I am reading lindy west's "Shrill" now and she describes all my feelings about always being "the fat girl" 😭
Usually, books about being a fat woman are extremely positive - it was all in my head! I don't care what people think! The thin pretty girl's actually have the exact same problems and in fact, have more! And of course, the writer is never interested in being beautiful or even thin, the writer is never interested in romantic relationships or in being desired sexually. The sexual chapter is usually super short and describes in broad strokes how Rubens painted fat, naked lady's or how there is big lady porn and thus, people like fat women.
I love that lindy West is describing my exact feelings! Always being pushed aside, my Sexuality ridiculed, and how she, too, was actively feeling that if she told another person that she liked them, they would feel violated and disgusted.

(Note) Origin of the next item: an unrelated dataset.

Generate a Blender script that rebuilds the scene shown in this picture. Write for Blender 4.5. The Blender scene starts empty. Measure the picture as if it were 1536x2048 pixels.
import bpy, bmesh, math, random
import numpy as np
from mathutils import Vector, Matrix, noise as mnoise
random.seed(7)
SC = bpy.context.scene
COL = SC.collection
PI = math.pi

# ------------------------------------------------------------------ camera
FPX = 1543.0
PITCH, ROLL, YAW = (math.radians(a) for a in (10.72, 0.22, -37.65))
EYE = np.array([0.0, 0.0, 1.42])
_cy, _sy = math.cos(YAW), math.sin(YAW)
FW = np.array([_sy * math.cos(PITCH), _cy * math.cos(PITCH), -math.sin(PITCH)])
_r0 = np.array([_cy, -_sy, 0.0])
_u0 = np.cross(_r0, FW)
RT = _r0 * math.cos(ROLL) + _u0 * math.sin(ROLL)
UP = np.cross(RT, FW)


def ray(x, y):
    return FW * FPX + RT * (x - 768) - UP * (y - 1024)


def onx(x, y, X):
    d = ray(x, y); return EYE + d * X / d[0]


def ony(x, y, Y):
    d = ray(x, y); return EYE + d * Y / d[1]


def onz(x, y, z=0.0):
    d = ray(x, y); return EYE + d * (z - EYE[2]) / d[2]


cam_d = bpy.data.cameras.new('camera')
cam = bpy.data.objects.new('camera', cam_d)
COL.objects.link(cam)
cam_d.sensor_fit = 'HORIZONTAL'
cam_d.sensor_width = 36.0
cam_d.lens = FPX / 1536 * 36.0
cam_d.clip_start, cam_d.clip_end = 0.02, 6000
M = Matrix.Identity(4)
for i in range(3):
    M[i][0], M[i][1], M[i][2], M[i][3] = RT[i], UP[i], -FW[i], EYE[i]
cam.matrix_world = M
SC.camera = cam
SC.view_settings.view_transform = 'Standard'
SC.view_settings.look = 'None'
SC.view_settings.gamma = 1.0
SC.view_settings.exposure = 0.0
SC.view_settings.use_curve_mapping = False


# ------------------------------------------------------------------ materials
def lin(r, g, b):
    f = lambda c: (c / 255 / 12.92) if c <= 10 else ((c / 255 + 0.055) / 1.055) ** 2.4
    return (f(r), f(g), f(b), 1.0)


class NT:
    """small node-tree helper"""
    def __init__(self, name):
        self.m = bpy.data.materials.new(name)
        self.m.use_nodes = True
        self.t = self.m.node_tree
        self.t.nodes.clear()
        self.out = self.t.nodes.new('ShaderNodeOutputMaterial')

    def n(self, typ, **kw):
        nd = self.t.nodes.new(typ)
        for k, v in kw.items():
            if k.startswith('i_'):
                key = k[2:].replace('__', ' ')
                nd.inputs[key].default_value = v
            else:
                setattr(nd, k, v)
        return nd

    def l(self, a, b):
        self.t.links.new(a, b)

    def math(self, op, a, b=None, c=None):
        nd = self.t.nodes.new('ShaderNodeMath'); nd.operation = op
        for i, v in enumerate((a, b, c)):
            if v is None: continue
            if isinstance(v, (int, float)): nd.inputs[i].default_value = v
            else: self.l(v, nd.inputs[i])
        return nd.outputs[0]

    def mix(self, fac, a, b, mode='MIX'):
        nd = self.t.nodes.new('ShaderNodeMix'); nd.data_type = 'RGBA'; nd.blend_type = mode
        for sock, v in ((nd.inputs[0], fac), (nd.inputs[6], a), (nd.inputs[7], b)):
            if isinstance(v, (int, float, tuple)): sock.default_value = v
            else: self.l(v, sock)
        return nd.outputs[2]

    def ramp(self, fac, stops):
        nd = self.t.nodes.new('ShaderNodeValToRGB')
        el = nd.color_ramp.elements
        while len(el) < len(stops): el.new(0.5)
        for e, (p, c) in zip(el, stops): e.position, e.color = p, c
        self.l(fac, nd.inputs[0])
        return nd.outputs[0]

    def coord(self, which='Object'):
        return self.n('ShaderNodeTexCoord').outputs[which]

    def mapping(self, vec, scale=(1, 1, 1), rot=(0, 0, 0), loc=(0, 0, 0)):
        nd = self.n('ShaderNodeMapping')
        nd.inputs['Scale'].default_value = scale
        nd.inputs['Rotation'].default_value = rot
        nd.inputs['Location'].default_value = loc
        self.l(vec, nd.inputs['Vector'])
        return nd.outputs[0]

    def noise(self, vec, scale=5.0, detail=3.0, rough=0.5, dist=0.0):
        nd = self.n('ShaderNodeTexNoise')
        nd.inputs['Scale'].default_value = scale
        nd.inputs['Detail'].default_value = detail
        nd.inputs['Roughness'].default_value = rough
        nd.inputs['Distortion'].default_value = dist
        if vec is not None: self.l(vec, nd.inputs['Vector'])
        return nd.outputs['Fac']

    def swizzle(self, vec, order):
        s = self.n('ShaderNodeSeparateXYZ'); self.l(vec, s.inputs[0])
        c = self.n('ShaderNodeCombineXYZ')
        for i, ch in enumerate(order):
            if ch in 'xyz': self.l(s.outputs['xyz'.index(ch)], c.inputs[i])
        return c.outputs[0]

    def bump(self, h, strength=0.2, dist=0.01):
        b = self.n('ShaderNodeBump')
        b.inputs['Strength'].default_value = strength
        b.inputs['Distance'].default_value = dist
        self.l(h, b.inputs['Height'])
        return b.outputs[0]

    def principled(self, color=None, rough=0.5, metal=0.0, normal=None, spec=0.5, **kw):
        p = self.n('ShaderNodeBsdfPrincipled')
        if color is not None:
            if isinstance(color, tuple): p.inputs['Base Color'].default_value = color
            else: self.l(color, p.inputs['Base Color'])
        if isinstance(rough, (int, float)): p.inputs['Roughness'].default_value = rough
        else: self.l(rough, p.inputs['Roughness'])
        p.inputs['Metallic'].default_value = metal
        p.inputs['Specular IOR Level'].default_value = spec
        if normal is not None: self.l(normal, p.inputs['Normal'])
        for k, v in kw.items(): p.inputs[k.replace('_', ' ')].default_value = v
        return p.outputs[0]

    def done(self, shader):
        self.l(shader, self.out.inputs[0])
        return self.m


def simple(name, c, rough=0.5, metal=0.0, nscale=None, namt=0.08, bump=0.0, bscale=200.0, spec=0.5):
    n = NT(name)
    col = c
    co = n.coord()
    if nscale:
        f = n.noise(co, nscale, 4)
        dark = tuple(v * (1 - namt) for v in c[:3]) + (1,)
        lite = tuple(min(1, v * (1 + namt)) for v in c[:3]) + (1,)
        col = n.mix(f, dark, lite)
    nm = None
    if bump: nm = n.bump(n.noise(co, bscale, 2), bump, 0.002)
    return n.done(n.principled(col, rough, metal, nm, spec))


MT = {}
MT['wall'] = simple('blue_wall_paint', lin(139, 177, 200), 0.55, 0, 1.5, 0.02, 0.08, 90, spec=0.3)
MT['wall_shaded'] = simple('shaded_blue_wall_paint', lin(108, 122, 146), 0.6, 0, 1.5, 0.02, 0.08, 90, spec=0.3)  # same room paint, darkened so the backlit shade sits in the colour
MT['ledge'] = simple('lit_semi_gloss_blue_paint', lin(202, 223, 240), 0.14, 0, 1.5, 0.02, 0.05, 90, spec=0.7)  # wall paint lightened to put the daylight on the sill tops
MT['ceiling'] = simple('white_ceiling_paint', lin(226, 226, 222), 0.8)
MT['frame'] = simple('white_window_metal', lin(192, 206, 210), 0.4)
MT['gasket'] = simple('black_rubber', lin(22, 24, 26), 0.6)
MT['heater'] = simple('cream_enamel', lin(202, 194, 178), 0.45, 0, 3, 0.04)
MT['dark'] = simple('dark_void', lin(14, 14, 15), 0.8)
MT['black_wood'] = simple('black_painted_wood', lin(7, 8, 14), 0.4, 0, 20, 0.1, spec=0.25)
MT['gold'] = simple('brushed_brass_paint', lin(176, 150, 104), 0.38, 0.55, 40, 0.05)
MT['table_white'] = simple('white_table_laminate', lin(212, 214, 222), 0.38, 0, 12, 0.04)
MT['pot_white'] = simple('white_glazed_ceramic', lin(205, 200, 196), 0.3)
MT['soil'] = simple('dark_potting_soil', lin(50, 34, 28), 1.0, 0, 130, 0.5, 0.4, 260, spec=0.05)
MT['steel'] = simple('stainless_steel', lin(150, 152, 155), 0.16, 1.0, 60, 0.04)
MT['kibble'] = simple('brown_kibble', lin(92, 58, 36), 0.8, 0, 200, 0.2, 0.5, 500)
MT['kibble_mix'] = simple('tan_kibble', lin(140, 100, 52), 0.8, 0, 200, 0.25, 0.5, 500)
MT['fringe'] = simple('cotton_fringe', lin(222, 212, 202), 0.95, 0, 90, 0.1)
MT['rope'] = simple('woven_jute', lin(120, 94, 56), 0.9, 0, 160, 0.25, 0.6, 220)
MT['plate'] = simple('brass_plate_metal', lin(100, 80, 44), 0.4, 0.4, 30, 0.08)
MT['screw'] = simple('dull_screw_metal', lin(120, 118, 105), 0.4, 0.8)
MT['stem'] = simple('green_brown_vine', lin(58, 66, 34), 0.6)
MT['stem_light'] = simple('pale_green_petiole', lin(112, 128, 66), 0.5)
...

She talks about how she saw her peers become beautiful while she visibly didn't and how she hoped to become thin in that tiny window of time where you are still young enough to be sexy and desirable. I never became thin in that window and now it's gone. I'm a fat, flabby 33 year old and I will never know how it feels to be beautiful and desired, I will always stay the attractive equivalent to a pile of wood.
And those are feelings that are real, that I have, but are absolutely unacceptable in society. If you loathe your fat body and the repulsion it creates, no one is on your side, ever. It's a feeling I usually don't talk about and lindy west does, in a book. I feel less alone now in my life.